Tommy Steele, home improvement sales trainer and consultant in Baltimore, has sold a lot of replacement windows using a heat lamp demo in his presentation. It's convincing. But he's also been burned more than once. “The heat lamp is a wonderful tool when used properly,” Steele says.

Home improvement contractors generally agree that a heat lamp demo is often a critical element to build the sale. “I think it is extremely important because you're differentiating yourself and your products,” says Matt Merrifield, president of Lakeside Exteriors, O'Fallon, Mo. “The average salesman isn't going to do this. Taking that extra step is large,” he says.

Selective Use The demonstration can be important, but it isn't part of every presentation made by Queen Anne Window & Door, in Seattle, according to CEO Chad Hovde. “We have a demo set up in the store and we have one for out in the field, but we don't carry it all the time, only when we have the sense that the homeowner is interested.”

When the homeowner has old aluminum windows and complains about summer heat, the demo can make a “huge difference,” Hovde says. “Then it's pretty much a no-brainer selling point.”

What a heat lamp can accomplish, Hovde and others say, is to illustrate the value of low-E window coatings. “People don't fully understand low-E,” Hovde says. “They understand that it can save energy, but when they can actually feel it, then they understand that it can make a big difference during the summer, and they like that.”

Merrifield agrees: “It's very convincing, and homeowners are usually excited and glad that you took the time to show them.”

Flare-Ups Not always, however. A heat lamp demo can also cause homeowners to flare up, Steele says. Home improvement salesmen have been using the demo for decades. “At some point in their, or their parents' or friends', lives someone from a window company has come to their house and spent hours trying to close the sale,” Steele says.

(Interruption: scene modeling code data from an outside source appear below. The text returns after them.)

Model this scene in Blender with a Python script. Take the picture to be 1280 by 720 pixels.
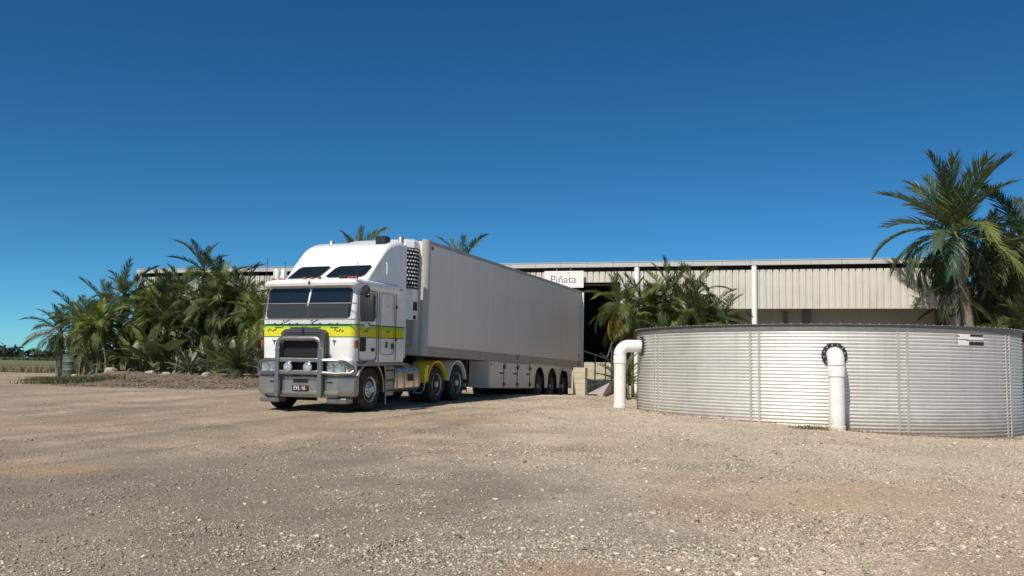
import bpy, bmesh, math, random
import numpy as np
from mathutils import Vector, Matrix, Euler
R = math.radians
random.seed(7)
for o in list(bpy.data.objects): bpy.data.objects.remove(o)
scn = bpy.context.scene
C = scn.collection

# ---------------------------------------------------------------- camera, sky, sun, exposure
F = 1108.0                                    # focal length in pixels of a 1280 px wide frame
CAM_Z = 1.45
cd = bpy.data.cameras.new('camera'); cam = bpy.data.objects.new('camera', cd); C.objects.link(cam)
cd.sensor_width = 36; cd.lens = F/1280*36; cd.clip_start = .05; cd.clip_end = 9000
cam.matrix_world = Matrix.Translation((0, 0, CAM_Z)) @ Euler((R(90+5.0), 0, 0)).to_matrix().to_4x4() @ Matrix.Rotation(R(.9), 4, 'Z')
scn.camera = cam
SUN_DIR = Vector((-.52, -.854, 0)).normalized()
SUN_EL = R(48)
world = bpy.data.worlds.new('World'); scn.world = world; world.use_nodes = True
nt = world.node_tree
bg = nt.nodes['Background']
sky = nt.nodes.new('ShaderNodeTexSky'); sky.sky_type = 'NISHITA'; sky.sun_disc = False
sky.sun_elevation = SUN_EL
sky.sun_rotation = math.atan2(SUN_DIR.x, SUN_DIR.y)
sky.altitude = 0; sky.air_density = .5; sky.dust_density = .2; sky.ozone_density = 1.6
gm = nt.nodes.new('ShaderNodeGamma'); gm.inputs[1].default_value = 1.0
hs = nt.nodes.new('ShaderNodeHueSaturation'); hs.inputs['Saturation'].default_value = 1.25; hs.inputs['Value'].default_value = 1.0
nt.links.new(sky.outputs[0], gm.inputs[0]); nt.links.new(gm.outputs[0], hs.inputs['Color']); tint = nt.nodes.new('ShaderNodeMixRGB'); tint.blend_type = 'MULTIPLY'; tint.inputs[0].default_value = 1; tint.inputs[2].default_value = (.47,.90,.93,1)
nt.links.new(hs.outputs[0], tint.inputs[1]); nt.links.new(tint.outputs[0], bg.inputs[0])
bg.inputs[1].default_value = .110
sd = bpy.data.lights.new('sun', 'SUN'); sun = bpy.data.objects.new('sun', sd); C.objects.link(sun)
sd.energy = 4.9; sd.angle = R(.53); sd.color = (1, .925, .80)
to_sun = Vector((SUN_DIR.x*math.cos(SUN_EL), SUN_DIR.y*math.cos(SUN_EL), math.sin(SUN_EL)))
sun.rotation_euler = to_sun.to_track_quat('Z', 'Y').to_euler(); sun.location = to_sun*60
scn.view_settings.view_transform = 'Standard'; scn.view_settings.look = 'None'
scn.view_settings.gamma = 1; scn.view_settings.exposure = 0.0
scn.view_settings.use_curve_mapping = False

# ---------------------------------------------------------------- helpers
def PX(px, Y): return (px-640)/F*Y

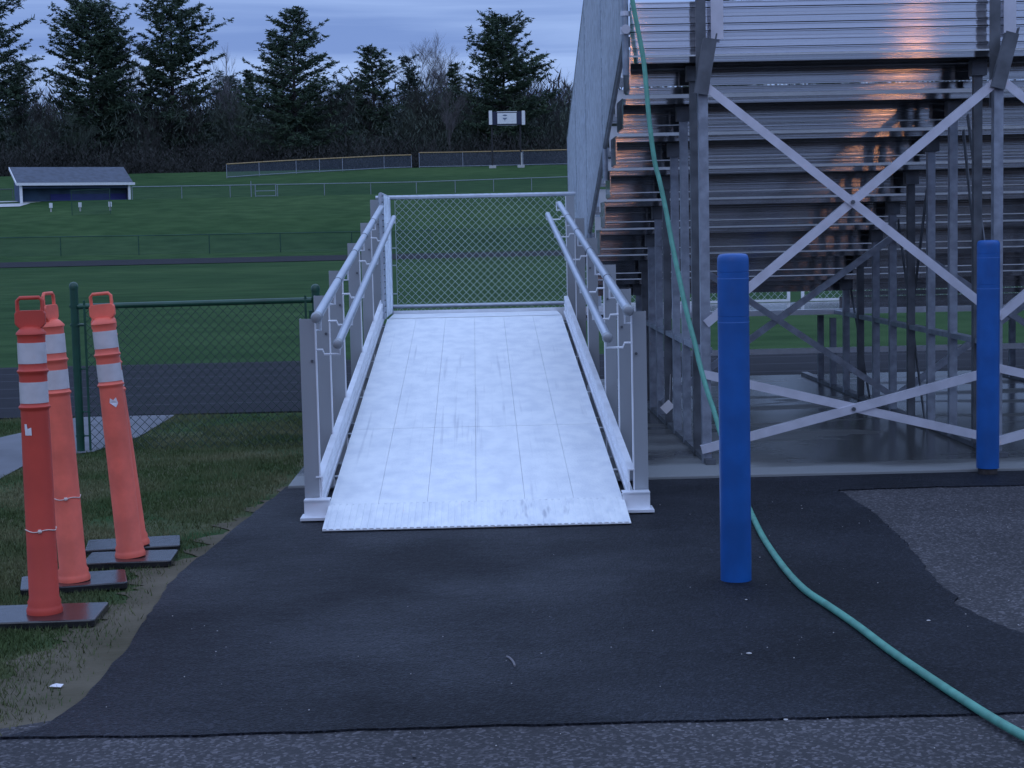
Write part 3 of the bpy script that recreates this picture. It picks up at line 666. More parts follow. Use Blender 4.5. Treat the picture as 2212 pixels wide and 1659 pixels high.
# ------------------------------------------------------------------ delineator posts
def ridge(z, r): return [(r, z-.012), (r*1.10, z-.006), (r*1.12, z), (r*1.04, z+.005), (r, z+.008)]
def delineator(px, py, zh, label, lean, turn, handle_turn, body, sticker=None, tie=None, plate=(.64, .36), plate_off=(.0, 0)):
    g = G(px, py, .04); H = 1.33*zh
    o = empty('delineator_post', (g.x, g.y, 0), label, 'delineator', 'orange delineator posts on the grass')
    B = Vector((g.x, g.y, 0))
    # rubber base
    c, s = math.cos(turn), math.sin(turn)
    W, D = plate
    q = .012; pl = [(-W/2+q, -D/2), (W/2-q, -D/2), (W/2, -D/2+q), (W/2, D/2-q), (W/2-q, D/2), (-W/2+q, D/2), (-W/2, D/2-q), (-W/2, -D/2+q)]
    pl = [((x+plate_off[0])*c-(y+plate_off[1])*s+B.x, (x+plate_off[0])*s+(y+plate_off[1])*c+B.y) for x, y in pl]
    MB().prism(pl, .034, 'z', .003).build('base_plate', M['rubber'], o, bevel=.006)
    r = .0600
    def zz(f): return .04+(H-.04)*(1-f)      # f = fraction from the top
    prof = [(r*1.20, .037), (r*1.22, .05), (r*1.16, .062), (r*1.10, .07), (r*1.12, .085), (r*1.0, .10), (r*.97, zz(.5)), (r*.93, zz(.36))]
    prof += ridge(zz(.345), r*.94)[::1]
    prof += [(r*.92, zz(.334)), (r*.92, zz(.25))] + ridge(zz(.232), r*.94) + [(r*.92, zz(.214)), (r*.91, zz(.135))]
    prof += [(r*.93, zz(.122)), (r*1.0, zz(.118)), (r*.98, zz(.113)), (r*.72, zz(.100)), (r*.55, zz(.094))]
    prof.sort(key=lambda q: q[1])
    parts = []
    def add(mb, name, m, par=None, sm=False, bev=0):
        ob = mb.build(name, m, par or o, smooth=sm, bevel=bev); parts.append(ob); return ob
    tb = MB().lathe(prof, 32, (B.x, B.y, 0)); bd = add(tb, 'body', body, sm=True)
    for f0, f1 in ((.144, .209), (.267, .333)):
        add(MB().lathe([(r*.945, zz(f1)), (r*.945, zz(f0))], 32, (B.x, B.y, 0)), 'reflective_band', M['band'], sm=True)
    # handle: block and open loop
    ch, sh = math.cos(handle_turn), math.sin(handle_turn)
    def R2(x, y): return (x*ch-y*sh+B.x, x*sh+y*ch+B.y)
    mb = MB(); zb0, zb1, ztp = zz(.100), zz(.044), zz(0)
    w = .060
    outline = [(-w*.62, zb0-.006), (w*.62, zb0-.006), (w*1.0, zb0+.018), (w*1.0, zb1-.012), (w*.86, zb1), (-w*.86, zb1), (-w, zb1-.012), (-w, zb0+.018)]
    mm = MB().prism(outline, .030, 'y', -.015); mb.add([(*R2(v[0], v[1]), v[2]) for v in mm.v], mm.f)
    hl = add(mb, 'handle', body, bev=.004)
    mb = MB(); t = .010; w2 = w*.90
    def seg(x0, x1, z0, z1):
        m2 = MB().box(x0, x1, -.011, .011, z0, z1); mb.add([(*R2(v[0], v[1]), v[2]) for v in m2.v], m2.f)
    pts = [(-w2+t/2, zb1-.004), (-w2+t/2, ztp-.018), (-w2+.016, ztp-.006), (w2-.016, ztp-.006), (w2-t/2, ztp-.018), (w2-t/2, zb1-.004)]
    mb.tube([(*R2(x, 0), z) for x, z in pts], .0078, 10)
    add(mb, 'grip', body, hl, sm=True)
    if sticker:
        a, f = sticker; q = zz(f); rr = r*1.002
        mb = MB(); sh_ = [(-.016, .022), (-.002, .012), (.012, .024), (.02, -.004), (.008, -.024), (-.006, -.012), (-.020, .0)] if a > 0 else [(-.014, .024), (-.003, .024), (.0, .004), (.016, .010), (.017, -.022), (-.012, -.022)]
        vs = [(B.x+math.sin(a*.3+x/rr)*rr, B.y-math.cos(a*.3+x/rr)*rr, q+z) for x, z in sh_]
        tr = tessellate_polygon([[Vector((x, z, 0)) for x, z in sh_]])
        mb.add(vs, [tuple(t_) for t_ in tr]); add(mb, 'sticker', M['paper'])
    if tie:
        mb = MB(); q = zz(tie); pts = [(B.x+math.cos(6.28*i/24)*r*1.02, B.y+math.sin(6.28*i/24)*r*1.02, q+.004*math.sin(i)) for i in range(25)]
        mb.tube(pts, .0022, 5); mb.lathe([(.007, -.006), (.009, 0), (.006, .007)], 8, (B.x+r*.2, B.y-r*1.02, q)); add(mb, 'wire_tie', M['strap'])
    # lean everything but the base
    lx, ly = lean
    rot = Matrix.Rotation(lx, 4, 'Y') @ Matrix.Rotation(ly, 4, 'X')
    for ob in parts:
        if ob.parent == o: 
            piv = Vector((0, 0, .04)); ob.matrix_local = Matrix.Translation(piv) @ rot @ Matrix.Translation(-piv) @ ob.matrix_local
    return o
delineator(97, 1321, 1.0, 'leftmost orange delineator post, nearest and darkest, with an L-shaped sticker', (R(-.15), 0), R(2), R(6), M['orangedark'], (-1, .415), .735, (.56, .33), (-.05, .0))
delineator(160, 1252, 1.0, 'orange delineator post standing just behind the nearest one, handle turned edge-on', (R(-2.6), 0), R(14), R(78), M['orange'], None, .71, (.46, .31), (.0, .03))
delineator(282, 1200, .985, 'orange delineator post leaning left in front of the green gate with a torn white sticker', (R(-4.1), 0), R(3), R(-3), M['orange'], (1, .412), None, (.42, .29), (.0, .0))
delineator(292, 1176, .925, 'orange delineator post almost hidden behind the one leaning left', (R(-5.6), 0), R(10), R(-3), M['orange'], None, None, (.46, .30), (-.01, .08))

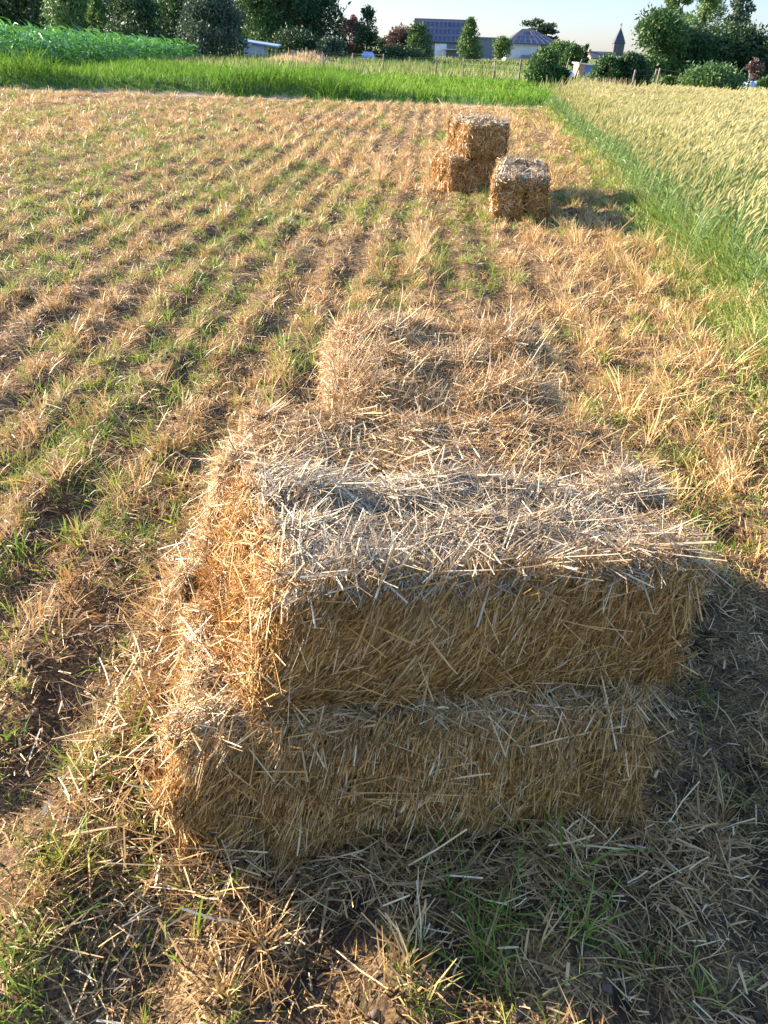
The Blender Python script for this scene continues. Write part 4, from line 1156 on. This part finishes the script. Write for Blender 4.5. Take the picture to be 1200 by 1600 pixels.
fence('wire fence on thin wooden posts crossing the meadow before the barn', [gp(505, 110), gp(551, 112), gp(599, 116), gp(640, 117), gp(681, 119), gp(723, 121), gp(771, 126), gp(810, 132)], [1.0, 1.0, 1.05, 0.95, 1.05, 1.0, 1.05, 1.1])
fence('wire fence on short posts behind the wheat near the right-hand bushes', [gp(985, 142), gp(1019, 142), gp(1024, 143), gp(1062, 145), gp(1100, 147), (17.0, 43.0)], [0.9, 0.95, 1.0, 0.9, 0.9, 0.9], 0.045)
for px, lean, lab in ((881, 0.12, 'pale leaning stake left of the small whitish heap'), (897, 0.22, 'pale leaning stake just left of the blue-doored hut')):
    q = at(px, 116, 52); s = Solid(); s.tube([(0, 0, -0.1), (lean, 0, 0.7), (lean * 1.6, 0, 1.15)], [0.05, 0.045, 0.035], 8)
    o = s.build('wooden_stake', M_WOOD, None, True); o.location = (q[0], 52, 0.0); tag(o, lab, 'stake')

# ------------------------------------------------------------------ light, sky, camera
AZ, EL = math.radians(66), math.radians(21)     # the sun: 66 degrees left of straight ahead, low
w = bpy.data.worlds.new('World'); scene.world = w; w.use_nodes = True
nt = w.node_tree; bg = nt.nodes['Background']
sky = nt.nodes.new('ShaderNodeTexSky'); sky.sky_type = 'NISHITA'; sky.sun_disc = False
sky.sun_elevation = EL; sky.sun_rotation = -AZ; sky.altitude = 50; sky.air_density = 1.0; sky.dust_density = 0.3; sky.ozone_density = 3.0
# sky dimmed and blued near the horizon against clipping; dome above fills the shade
geo = nt.nodes.new('ShaderNodeTexCoord'); sep = nt.nodes.new('ShaderNodeSeparateXYZ'); nt.links.new(geo.outputs['Generated'], sep.inputs['Vector'])
band = ramp_node(nt, [(0.06, (0.325, 0.343, 0.455)), (0.30, (0.98, 0.95, 0.97))]); nt.links.new(sep.outputs['Z'], band.inputs['Fac'])
tint = nt.nodes.new('ShaderNodeVectorMath'); tint.operation = 'MULTIPLY'
nt.links.new(sky.outputs['Color'], tint.inputs[0]); nt.links.new(band.outputs['Color'], tint.inputs[1]); nt.links.new(tint.outputs['Vector'], bg.inputs['Color'])
bg.inputs['Strength'].default_value = 0.118
sd = bpy.data.lights.new('sun', 'SUN'); sd.energy = 5.0; sd.angle = math.radians(0.53); sd.color = (1.0, 0.86, 0.68)
so = bpy.data.objects.new('sun', sd); COL.objects.link(so)
v = np.array([-math.sin(AZ) * math.cos(EL), math.cos(AZ) * math.cos(EL), math.sin(EL)])
from mathutils import Vector, Matrix
so.rotation_euler = Vector(v).to_track_quat('Z', 'Y').to_euler()

cd = bpy.data.cameras.new('camera'); cam = bpy.data.objects.new('camera', cd); COL.objects.link(cam)
cd.sensor_fit = 'VERTICAL'; cd.sensor_height = 36.0; cd.lens = 36.0 * FPX / 1600.0
cd.clip_start = 0.05; cd.clip_end = 6000
M = Matrix(((_r[0], _u[0], -_f[0], 0), (_r[1], _u[1], -_f[1], 0), (_r[2], _u[2], -_f[2], CAM_H), (0, 0, 0, 1)))
cam.matrix_world = M
scene.camera = cam
vs_ = scene.view_settings
vs_.view_transform = 'Standard'; vs_.look = 'None'; vs_.exposure = 2.28; vs_.gamma = 1.0; vs_.use_curve_mapping = False
scene.cycles.max_bounces = 6; scene.cycles.diffuse_bounces = 3; scene.cycles.transmission_bounces = 3; scene.cycles.transparent_max_bounces = 6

As a result, “today you frequently hear some contempt from the customer.”

That's why Steele is careful how he sets up the demo. “I always tell them that we aren't going to be here all night,” he says. And he disarms any potential objections by acknowledging clients' possible “tin men” experiences of the past. If the customer sees the demo as “a manipulative tool, they won't be receptive to the information you are trying to convey,” Steele adds.

As effective as a heat lamp demo can be, there's another hidden danger, Steele says. “Carry a spare bulb. It's embarrassing if the bulb burns out in the middle of the presentation and you can't just run down to the corner store to get another one.”